2010-02-11 Thread Richard O'Keefe


On Feb 11, 2010, at 9:41 PM, Johann Höchtl wrote:


In a presentation of Guy Steele for ICFP 2009 in Edinburgh:
http://www.vimeo.com/6624203
he considers foldl and foldr harmful as they hinder parallelism
because of Process first element, then the rest Instead he proposes
a divide and merge aproach, especially in the light of going parallel.


I think I first heard about that issue in the 80s.

Let me just take an Erlang perspective on this for a few minutes.
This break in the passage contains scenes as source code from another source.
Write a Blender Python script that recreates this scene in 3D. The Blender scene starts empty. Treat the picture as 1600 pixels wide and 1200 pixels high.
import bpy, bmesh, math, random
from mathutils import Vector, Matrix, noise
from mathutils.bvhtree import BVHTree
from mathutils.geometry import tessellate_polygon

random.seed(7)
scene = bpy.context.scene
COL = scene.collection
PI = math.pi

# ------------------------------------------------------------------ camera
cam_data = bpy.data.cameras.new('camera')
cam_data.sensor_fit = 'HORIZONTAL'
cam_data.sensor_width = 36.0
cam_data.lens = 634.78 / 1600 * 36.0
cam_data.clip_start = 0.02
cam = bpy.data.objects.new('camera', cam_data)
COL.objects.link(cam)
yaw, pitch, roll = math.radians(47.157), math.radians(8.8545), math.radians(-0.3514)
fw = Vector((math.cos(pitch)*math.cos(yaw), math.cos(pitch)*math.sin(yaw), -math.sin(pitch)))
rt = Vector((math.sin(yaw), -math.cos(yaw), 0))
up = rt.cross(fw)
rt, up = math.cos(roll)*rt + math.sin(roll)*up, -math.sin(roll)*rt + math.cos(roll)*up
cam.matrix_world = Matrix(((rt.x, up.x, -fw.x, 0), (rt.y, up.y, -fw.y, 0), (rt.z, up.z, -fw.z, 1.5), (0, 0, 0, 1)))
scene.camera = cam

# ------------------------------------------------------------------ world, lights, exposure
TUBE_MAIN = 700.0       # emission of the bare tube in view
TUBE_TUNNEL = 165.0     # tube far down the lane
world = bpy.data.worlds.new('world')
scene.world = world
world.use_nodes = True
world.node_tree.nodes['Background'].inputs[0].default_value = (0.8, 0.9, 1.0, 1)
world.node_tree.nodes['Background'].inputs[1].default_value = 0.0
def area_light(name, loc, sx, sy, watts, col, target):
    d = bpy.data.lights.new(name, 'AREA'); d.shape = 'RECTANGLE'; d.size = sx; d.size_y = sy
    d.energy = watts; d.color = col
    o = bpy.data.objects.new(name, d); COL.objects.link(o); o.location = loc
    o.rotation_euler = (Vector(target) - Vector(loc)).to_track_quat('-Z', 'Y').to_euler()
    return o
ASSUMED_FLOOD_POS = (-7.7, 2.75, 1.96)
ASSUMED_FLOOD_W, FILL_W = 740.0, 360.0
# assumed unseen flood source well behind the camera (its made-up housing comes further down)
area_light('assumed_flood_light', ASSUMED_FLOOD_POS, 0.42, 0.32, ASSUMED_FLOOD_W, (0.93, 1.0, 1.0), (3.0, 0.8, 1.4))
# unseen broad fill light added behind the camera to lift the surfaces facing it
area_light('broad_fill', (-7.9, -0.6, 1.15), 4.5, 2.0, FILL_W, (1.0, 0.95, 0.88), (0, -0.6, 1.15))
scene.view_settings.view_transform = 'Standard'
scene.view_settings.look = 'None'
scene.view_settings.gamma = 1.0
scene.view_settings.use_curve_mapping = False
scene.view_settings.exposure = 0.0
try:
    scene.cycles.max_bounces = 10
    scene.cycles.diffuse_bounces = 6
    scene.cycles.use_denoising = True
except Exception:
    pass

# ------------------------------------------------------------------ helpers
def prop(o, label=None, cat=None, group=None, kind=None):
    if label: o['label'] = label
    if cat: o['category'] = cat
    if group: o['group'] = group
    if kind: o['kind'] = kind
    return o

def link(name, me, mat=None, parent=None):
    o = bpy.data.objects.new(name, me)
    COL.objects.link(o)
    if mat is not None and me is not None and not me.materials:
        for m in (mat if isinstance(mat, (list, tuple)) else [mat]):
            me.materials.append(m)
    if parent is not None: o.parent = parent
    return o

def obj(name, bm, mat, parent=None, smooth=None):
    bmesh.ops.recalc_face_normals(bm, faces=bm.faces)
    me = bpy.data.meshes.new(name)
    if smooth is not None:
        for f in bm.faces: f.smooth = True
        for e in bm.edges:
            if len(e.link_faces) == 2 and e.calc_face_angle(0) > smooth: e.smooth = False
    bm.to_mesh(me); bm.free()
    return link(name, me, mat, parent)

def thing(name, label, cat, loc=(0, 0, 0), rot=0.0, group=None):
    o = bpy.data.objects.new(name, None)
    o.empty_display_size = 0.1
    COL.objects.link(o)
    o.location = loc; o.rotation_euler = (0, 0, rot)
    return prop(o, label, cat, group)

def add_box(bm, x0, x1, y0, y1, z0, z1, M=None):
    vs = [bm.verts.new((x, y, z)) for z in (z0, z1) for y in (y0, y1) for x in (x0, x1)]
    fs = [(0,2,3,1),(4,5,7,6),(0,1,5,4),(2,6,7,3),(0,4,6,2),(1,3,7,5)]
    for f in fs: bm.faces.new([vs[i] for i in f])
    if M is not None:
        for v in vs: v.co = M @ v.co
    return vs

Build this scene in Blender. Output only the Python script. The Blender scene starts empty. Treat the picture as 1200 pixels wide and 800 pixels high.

Ignoring types, the classic foldl in Erlang (which is strict) is

foldl(F, A, [X|Xs]) - foldl(F, F(X, A), Xs);
foldl(_, A, []) - A.

In a strict language, you have to wait for F to finish
before you can go on to the next element.
In a non-strict language, you don't.  The interesting
question is how far F can get just given X, before it
has to look at A.

Suppose we can factor F(X, A) into G(H(X), A)
where H is rather time-consuming, but G is cheap (maybe it's an add).

So we write

foldl_map(G, H, A, [X|Xs]) - foldl_map(G, H, G(H(X), A), Xs);
foldl_map(_, _, A, []) - A.

Now we can parallelise it.  We'll spark off a separate thread
for each call of H.

pfoldl_map(G, H, A, Xs) -
Outer = self(),
Pids = [spawn(fun () - Outer ! {self(),H(X)} end || X - Xs],
foldl(G, A, [receive {Pid,Val} - Val end | Pid - Pids]).

If N is the length of the list and G is O(1)
we have O(N) time to traverse the list
and O(N) time to collect and fold the results.
The H calculations can take place in parallel.

Provided each H calculation is expensive enough, we may not _care_
about the O(N) bits.  In fact, if they aren't, we probably shouldn't
be worrying about parallelism here.

The problem exists when we *can't* factor F(X, A) into G(H(X), A)
with a cheap G and costly H.  Then divide-and-parallel-conquer
using k-way trees gives us a computation depth of $\log_k N$
calls of G waiting for results to come back.

As I say, I met this stuff in the 80s.  It's hardly news.

Indeed, if I remember correctly, back when Occam was hot stuff
people were worried about
PAR i = 0 for n
   ...
which forks n processes.  Doing that one at a time in the parent
process takes O(n) time.  I believe something was done about
making this work by recursive bisection.